Give again, word for word, each line from the top of the listing through the line that holds "C = S.collection".
⁂
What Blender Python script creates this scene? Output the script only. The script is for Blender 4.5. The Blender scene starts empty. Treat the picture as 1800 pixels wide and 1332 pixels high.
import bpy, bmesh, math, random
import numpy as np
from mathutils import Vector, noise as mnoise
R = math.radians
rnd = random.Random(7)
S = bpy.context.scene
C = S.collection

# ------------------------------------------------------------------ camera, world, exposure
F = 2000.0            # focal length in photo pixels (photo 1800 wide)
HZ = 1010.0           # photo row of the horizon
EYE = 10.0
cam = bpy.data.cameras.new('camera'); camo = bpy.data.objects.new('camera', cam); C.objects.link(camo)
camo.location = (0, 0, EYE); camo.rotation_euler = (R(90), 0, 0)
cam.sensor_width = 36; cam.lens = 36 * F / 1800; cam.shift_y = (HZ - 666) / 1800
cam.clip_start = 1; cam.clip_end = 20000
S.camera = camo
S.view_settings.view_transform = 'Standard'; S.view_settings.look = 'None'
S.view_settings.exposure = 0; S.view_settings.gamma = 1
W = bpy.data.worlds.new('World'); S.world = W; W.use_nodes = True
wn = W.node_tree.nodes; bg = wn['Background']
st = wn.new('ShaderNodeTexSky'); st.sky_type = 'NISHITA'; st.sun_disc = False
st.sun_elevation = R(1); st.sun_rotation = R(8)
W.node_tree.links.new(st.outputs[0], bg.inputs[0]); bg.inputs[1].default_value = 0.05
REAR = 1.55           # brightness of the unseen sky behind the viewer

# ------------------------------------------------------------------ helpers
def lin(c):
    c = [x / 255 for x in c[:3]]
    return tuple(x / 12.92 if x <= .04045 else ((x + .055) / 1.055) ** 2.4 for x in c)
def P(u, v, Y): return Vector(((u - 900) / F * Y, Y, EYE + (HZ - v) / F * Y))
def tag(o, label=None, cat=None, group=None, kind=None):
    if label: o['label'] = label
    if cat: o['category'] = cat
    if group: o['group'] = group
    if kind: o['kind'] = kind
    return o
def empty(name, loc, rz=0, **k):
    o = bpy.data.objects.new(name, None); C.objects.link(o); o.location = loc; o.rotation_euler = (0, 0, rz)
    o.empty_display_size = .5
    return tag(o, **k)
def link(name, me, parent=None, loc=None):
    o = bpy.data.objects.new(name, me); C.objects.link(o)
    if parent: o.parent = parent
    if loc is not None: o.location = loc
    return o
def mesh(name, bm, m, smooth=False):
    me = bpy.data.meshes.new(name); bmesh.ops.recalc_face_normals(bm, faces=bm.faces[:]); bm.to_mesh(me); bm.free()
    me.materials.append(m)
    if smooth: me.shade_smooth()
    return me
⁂
RESULT OF THE TASK:
What Blender Python script creates this scene? Output the script only. The script is for Blender 4.5. The Blender scene starts empty. Treat the picture as 1800 pixels wide and 1332 pixels high.
import bpy, bmesh, math, random
import numpy as np
from mathutils import Vector, noise as mnoise
R = math.radians
rnd = random.Random(7)
S = bpy.context.scene
C = S.collection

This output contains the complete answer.